Assim, para o relator, não há vedação eleitoral em implementar a Renda Básica de cidadania por se tratar de estrito cumprimento de decisão judicial que impõe o alargamento de valores, de continuidade e/ou fusão de programas sociais já estabelecidos em leis, além de restar, evidentemente, ausente o abuso de poder político e/ou econômico.
“No caso em apreço, a colmatação da omissão inconstitucional determinada pelo Poder Judiciário, longe de se enquadrar em oportunismo eleitoreiro ou em promoção de uma eventual candidatura, apenas concretiza um dos objetivos da República Federativa do Brasil, previsto no art. 3º, inciso III, que é ‘erradicar a pobreza e a marginalização e reduzir as desigualdades sociais e regionais’”, escreveu em seu voto.

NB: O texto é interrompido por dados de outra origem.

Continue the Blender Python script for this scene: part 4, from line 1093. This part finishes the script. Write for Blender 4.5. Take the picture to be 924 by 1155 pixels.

Quanto ao teto de gastos, o ministro sustentou que as consequências fiscais da decisão foram detidamente analisadas no acórdão embargado, tendo inclusive prevalecido o voto divergente que incorporou razões de ordem econômico-financeira orçamentárias apresentadas pela União.
“Desse modo, o disposto no art. 107 do ADCT não pode, nesse momento processual, ser utilizado como escudo para o descumprimento de decisões judiciais, circunstância que, inclusive, foi considerada no voto condutor do acórdão recorrido, o qual, ao divergir do relator, determinou que o valor do benefício deveria ser fixado pelo Poder Executivo, ‘no exercício fiscal seguinte ao da conclusão do julgamento do mérito (2022)’, concedendo um prazo para que os governantes pudessem se organizar’”, afirmou.
Já a DPU embargou a decisão sob o argumento que os parâmetros atualmente empregados na definição do conceito de vulnerabilidade socioeconômica (pobreza e pobreza extrema previstos no Decreto 5.209/2004) estariam defasados, por não mais espelharem a realidade socioeconômica brasileira. O relator lembrou que o acórdão reconhece a proteção insuficiente quanto ao combate à pobreza e à extrema pobreza, no entanto, é preciso levar em consideração a reserva do possível.